======== DATA SECTION

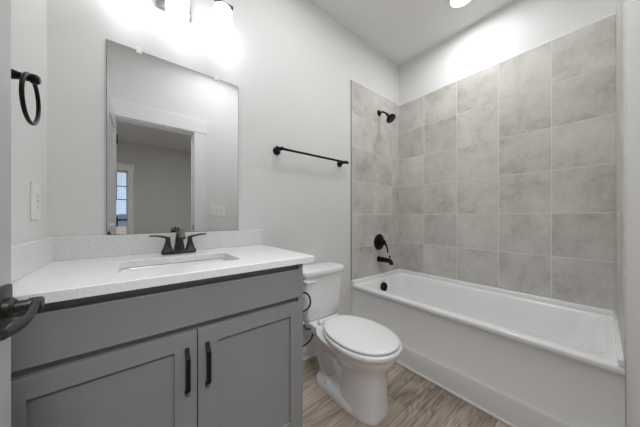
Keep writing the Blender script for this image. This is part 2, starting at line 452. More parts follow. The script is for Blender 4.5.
# hinge point at (DX0, YB); the leaf's room side face (local y=0) ends up on the +X side
DM = Matrix.Translation((DX0 + .038, YB + .006, .012)) @ Matrix.Rotation(phi, 4, 'Z')
def dbm(bm):
    bmesh.ops.transform(bm, matrix=DM, verts=bm.verts[:]); return bm
leaf = struct('door_1', dbm(door_bm()), M['door'], origin=(DX0 + .038, YB + .006, 0))
HZ = .963 - .012; HXl = W_ - .062
def lever(side):
    s = -1 if side == 'room' else 1
    y0 = 0 if s < 0 else T_
    bm = bmesh.new()
    yy = sorted((y0, y0 + s * .009)); bx(bm, HXl - .031, HXl + .031, yy[0], yy[1], HZ - .031, HZ + .031, bev=.002)
    h = build('door_handle', dbm(bm), M['gunmetal'], leaf, smooth=True)
    bm = bmesh.new()
    tube(bm, [(HXl, y0 + s * .009, HZ), (HXl, y0 + s * .036, HZ)], .0088, n=24)
    lathe(bm, [(.015, 0), (.015, .006), (.012, .01)], (HXl, y0 + s * .009, HZ), '-Y' if s < 0 else 'Y')
    lathe(bm, [(.0105, 0), (.0105, .012), (.009, .014), (0, .014)], (HXl, y0 + s * .032, HZ), '-Y' if s < 0 else 'Y')
    pts, rads = [], []
    for k in range(13):
        t = k / 12
        pts.append((HXl - .008 + .006 - t * .125, y0 + s * (.0385 + .004 * math.sin(t * PI)), HZ + .002 - .006 * math.sin(t * PI * .9)))
        rads.append((.0048, .0085 - .0025 * t))
    tube(bm, pts, .01, n=20, rads=rads)
    build('lever', dbm(bm), M['gunmetal'], h, smooth=True)
lever('room'); lever('wall')
for z in (.2, 1.0, 1.8):
    bm = bmesh.new(); tube(bm, [(-.008, -.004, z), (-.008, -.004, z + .09)], .006, n=12)
    build('hinge', dbm(bm), M['black'], leaf, smooth=True)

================

- EXERCISE:
Every line of the data should be copied as it stands, without the images.

- TASK RESPONSE:
Keep writing the Blender script for this image. This is part 2, starting at line 452. More parts follow. The script is for Blender 4.5.
# hinge point at (DX0, YB); the leaf's room side face (local y=0) ends up on the +X side
DM = Matrix.Translation((DX0 + .038, YB + .006, .012)) @ Matrix.Rotation(phi, 4, 'Z')
def dbm(bm):
    bmesh.ops.transform(bm, matrix=DM, verts=bm.verts[:]); return bm
leaf = struct('door_1', dbm(door_bm()), M['door'], origin=(DX0 + .038, YB + .006, 0))
HZ = .963 - .012; HXl = W_ - .062
def lever(side):
    s = -1 if side == 'room' else 1
    y0 = 0 if s < 0 else T_
    bm = bmesh.new()
    yy = sorted((y0, y0 + s * .009)); bx(bm, HXl - .031, HXl + .031, yy[0], yy[1], HZ - .031, HZ + .031, bev=.002)
    h = build('door_handle', dbm(bm), M['gunmetal'], leaf, smooth=True)
    bm = bmesh.new()
    tube(bm, [(HXl, y0 + s * .009, HZ), (HXl, y0 + s * .036, HZ)], .0088, n=24)
    lathe(bm, [(.015, 0), (.015, .006), (.012, .01)], (HXl, y0 + s * .009, HZ), '-Y' if s < 0 else 'Y')
    lathe(bm, [(.0105, 0), (.0105, .012), (.009, .014), (0, .014)], (HXl, y0 + s * .032, HZ), '-Y' if s < 0 else 'Y')
    pts, rads = [], []
    for k in range(13):
        t = k / 12
        pts.append((HXl - .008 + .006 - t * .125, y0 + s * (.0385 + .004 * math.sin(t * PI)), HZ + .002 - .006 * math.sin(t * PI * .9)))
        rads.append((.0048, .0085 - .0025 * t))
    tube(bm, pts, .01, n=20, rads=rads)
    build('lever', dbm(bm), M['gunmetal'], h, smooth=True)
lever('room'); lever('wall')
for z in (.2, 1.0, 1.8):
    bm = bmesh.new(); tube(bm, [(-.008, -.004, z), (-.008, -.004, z + .09)], .006, n=12)
    build('hinge', dbm(bm), M['black'], leaf, smooth=True)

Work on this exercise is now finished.